# Stated problem
Write out each line from the data below that includes the word "scene".

%%

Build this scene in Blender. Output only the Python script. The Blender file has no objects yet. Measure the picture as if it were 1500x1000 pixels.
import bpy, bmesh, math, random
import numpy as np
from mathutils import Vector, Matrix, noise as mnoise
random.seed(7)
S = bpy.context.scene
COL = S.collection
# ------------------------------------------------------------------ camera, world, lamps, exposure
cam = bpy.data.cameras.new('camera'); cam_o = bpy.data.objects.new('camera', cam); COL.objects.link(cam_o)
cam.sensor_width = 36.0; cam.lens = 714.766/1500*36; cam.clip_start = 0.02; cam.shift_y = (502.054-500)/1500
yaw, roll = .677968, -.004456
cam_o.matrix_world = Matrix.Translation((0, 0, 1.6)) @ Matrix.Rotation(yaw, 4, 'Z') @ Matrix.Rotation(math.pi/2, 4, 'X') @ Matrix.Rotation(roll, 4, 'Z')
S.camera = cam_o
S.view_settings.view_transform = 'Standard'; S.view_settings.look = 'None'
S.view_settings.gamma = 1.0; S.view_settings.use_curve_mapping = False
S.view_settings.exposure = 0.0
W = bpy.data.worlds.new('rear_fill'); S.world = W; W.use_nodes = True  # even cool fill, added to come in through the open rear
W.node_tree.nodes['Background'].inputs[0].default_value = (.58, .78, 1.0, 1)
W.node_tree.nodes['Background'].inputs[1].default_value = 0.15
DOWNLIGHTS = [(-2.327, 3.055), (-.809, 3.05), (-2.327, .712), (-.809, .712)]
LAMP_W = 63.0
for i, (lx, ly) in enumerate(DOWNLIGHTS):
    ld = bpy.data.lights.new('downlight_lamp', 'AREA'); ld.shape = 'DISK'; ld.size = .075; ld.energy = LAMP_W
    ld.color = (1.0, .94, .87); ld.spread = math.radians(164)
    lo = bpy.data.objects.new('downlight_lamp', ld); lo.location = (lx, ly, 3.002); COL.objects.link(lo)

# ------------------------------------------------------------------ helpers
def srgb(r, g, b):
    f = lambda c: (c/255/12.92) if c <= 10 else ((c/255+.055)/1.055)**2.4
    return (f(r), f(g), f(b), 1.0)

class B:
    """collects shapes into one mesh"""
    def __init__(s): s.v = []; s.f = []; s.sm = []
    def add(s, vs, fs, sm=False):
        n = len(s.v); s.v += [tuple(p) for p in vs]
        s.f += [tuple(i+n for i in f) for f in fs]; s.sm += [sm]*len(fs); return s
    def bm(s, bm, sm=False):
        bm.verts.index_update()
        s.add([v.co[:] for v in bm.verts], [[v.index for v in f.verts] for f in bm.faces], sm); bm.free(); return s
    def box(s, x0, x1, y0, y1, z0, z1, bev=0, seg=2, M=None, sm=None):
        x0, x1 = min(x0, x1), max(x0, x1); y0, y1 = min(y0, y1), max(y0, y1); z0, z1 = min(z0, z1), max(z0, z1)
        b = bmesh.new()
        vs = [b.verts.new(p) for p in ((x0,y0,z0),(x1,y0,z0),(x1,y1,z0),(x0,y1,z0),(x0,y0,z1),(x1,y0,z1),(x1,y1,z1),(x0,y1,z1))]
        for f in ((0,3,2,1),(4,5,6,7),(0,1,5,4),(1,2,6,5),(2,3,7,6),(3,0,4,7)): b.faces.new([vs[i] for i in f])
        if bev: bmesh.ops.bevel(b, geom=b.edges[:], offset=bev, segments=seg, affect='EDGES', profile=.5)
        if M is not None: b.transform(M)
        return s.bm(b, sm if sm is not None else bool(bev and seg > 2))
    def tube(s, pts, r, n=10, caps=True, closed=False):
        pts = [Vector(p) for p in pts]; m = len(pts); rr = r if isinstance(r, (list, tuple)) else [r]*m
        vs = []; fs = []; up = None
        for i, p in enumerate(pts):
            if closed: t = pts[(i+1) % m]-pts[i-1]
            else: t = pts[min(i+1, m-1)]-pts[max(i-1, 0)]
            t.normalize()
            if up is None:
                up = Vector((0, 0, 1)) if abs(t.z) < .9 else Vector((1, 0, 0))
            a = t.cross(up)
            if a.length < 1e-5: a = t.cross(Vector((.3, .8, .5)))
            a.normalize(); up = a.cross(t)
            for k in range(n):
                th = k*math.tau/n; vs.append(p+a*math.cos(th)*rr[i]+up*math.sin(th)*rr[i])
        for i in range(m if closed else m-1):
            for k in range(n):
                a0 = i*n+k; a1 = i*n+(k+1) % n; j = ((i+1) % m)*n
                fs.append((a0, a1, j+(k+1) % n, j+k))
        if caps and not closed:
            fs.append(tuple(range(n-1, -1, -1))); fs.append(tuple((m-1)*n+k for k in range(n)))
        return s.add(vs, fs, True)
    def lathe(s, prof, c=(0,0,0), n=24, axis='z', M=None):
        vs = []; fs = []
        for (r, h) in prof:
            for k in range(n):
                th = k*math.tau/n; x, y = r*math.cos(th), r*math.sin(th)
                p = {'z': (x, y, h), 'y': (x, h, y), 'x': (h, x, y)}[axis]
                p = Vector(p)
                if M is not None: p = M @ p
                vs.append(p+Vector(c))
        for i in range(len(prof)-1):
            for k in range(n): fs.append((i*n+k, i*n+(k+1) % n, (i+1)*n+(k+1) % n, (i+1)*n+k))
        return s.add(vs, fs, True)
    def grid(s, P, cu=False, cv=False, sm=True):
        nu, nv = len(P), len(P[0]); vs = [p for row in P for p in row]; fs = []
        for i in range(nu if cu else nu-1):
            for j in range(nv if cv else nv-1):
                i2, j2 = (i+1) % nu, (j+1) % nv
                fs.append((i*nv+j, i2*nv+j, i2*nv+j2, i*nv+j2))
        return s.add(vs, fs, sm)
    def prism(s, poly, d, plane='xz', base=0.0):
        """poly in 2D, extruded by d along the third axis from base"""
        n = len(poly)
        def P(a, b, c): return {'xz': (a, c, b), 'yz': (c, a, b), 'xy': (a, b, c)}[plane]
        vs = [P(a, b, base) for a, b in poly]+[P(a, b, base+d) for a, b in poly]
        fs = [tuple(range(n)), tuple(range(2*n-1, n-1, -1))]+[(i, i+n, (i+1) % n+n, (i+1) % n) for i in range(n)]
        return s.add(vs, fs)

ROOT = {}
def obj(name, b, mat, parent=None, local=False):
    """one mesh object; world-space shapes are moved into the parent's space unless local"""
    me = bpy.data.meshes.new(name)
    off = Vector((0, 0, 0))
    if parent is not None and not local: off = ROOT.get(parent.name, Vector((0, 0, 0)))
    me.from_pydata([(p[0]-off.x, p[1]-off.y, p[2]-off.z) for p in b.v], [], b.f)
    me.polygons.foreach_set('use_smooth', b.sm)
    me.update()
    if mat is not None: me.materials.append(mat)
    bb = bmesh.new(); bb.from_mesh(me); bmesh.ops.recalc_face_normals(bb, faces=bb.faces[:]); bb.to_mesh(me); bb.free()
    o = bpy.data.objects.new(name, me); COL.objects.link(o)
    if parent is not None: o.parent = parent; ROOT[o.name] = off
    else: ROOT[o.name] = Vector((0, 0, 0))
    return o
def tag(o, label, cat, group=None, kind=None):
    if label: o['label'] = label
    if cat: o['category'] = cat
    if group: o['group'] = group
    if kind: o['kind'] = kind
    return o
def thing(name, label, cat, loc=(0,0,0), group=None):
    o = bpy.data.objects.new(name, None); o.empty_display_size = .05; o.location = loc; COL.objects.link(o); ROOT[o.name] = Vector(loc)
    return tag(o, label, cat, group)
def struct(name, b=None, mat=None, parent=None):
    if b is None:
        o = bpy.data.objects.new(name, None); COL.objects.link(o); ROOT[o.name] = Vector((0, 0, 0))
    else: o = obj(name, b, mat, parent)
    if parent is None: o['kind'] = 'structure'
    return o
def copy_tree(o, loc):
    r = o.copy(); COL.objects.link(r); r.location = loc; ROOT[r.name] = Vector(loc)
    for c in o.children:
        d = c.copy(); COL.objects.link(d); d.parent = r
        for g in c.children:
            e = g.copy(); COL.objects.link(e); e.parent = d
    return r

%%

# Answer to the exercise
Build this scene in Blender. Output only the Python script. The Blender file has no objects yet. Measure the picture as if it were 1500x1000 pixels.
S = bpy.context.scene